Even if you hadn’t the problem that you can’t split an IntStream, you code didn’t work because you are invoking your sieve method recursively instead of lazily. So you had an infinity recursion before you could query your resulting stream for the first value.
Splitting an IntStream s into a head and a tail IntStream (which has not yet consumed) is possible:
PrimitiveIterator.OfInt it = s.iterator();
int head = it.nextInt();
IntStream tail = IntStream.generate(it::next).filter(i -> i % head != 0);
At this place you need a construct of invoking sieve on the tail lazily. Stream does not provide that; concat expects existing stream instances as arguments and you can’t construct a stream invoking sieve lazily with a lambda expression as lazy creation works with mutable state only which lambda expressions do not support. If you don’t have a library implementation hiding the mutable state you have to use a mutable object.
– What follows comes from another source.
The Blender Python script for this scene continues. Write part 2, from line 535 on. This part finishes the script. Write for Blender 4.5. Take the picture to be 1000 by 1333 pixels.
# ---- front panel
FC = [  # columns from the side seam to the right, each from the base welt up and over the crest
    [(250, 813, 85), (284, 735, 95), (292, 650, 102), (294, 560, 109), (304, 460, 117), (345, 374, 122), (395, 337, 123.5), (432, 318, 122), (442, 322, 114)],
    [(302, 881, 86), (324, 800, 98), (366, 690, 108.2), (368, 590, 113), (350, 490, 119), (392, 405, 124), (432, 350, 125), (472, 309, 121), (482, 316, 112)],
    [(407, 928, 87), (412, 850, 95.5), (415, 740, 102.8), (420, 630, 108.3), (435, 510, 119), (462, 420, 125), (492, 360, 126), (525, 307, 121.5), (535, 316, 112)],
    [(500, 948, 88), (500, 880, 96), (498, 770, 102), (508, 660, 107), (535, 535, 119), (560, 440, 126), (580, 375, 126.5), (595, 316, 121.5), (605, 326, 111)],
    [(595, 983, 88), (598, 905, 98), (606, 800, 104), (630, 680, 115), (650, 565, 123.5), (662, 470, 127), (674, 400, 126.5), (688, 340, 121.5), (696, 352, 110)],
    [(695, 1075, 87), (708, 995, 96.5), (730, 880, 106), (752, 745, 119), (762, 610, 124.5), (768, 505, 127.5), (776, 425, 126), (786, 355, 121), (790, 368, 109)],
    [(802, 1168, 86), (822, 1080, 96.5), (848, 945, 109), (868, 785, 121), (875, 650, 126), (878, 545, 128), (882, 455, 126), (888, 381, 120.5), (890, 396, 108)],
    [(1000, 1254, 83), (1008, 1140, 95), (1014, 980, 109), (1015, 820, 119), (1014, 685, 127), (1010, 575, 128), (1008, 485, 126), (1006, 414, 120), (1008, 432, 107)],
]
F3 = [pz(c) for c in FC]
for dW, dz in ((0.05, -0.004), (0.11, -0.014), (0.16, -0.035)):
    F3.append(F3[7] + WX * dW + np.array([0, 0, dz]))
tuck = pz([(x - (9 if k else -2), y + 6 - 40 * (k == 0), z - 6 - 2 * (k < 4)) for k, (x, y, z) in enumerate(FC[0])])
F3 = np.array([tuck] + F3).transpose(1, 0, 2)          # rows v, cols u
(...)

But once you accept the requirement of mutable state, the solution can be even easier than your first approach:
IntStream primes = from(2).filter(i -> p.test(i)).peek(i -> p = p.and(v -> v % i != 0));
IntPredicate p = x -> true;
IntStream from(int n)
{
return IntStream.iterate(n, m -> m + 1);
}
This will recursively create a filter but in the end it doesn’t matter whether you create a tree of IntPredicates or a tree of IntStreams (like with your IntStream.concat approach if it did work). If you don’t like the mutable instance field for the filter you can hide it in an inner class (but not in a lambda expression…).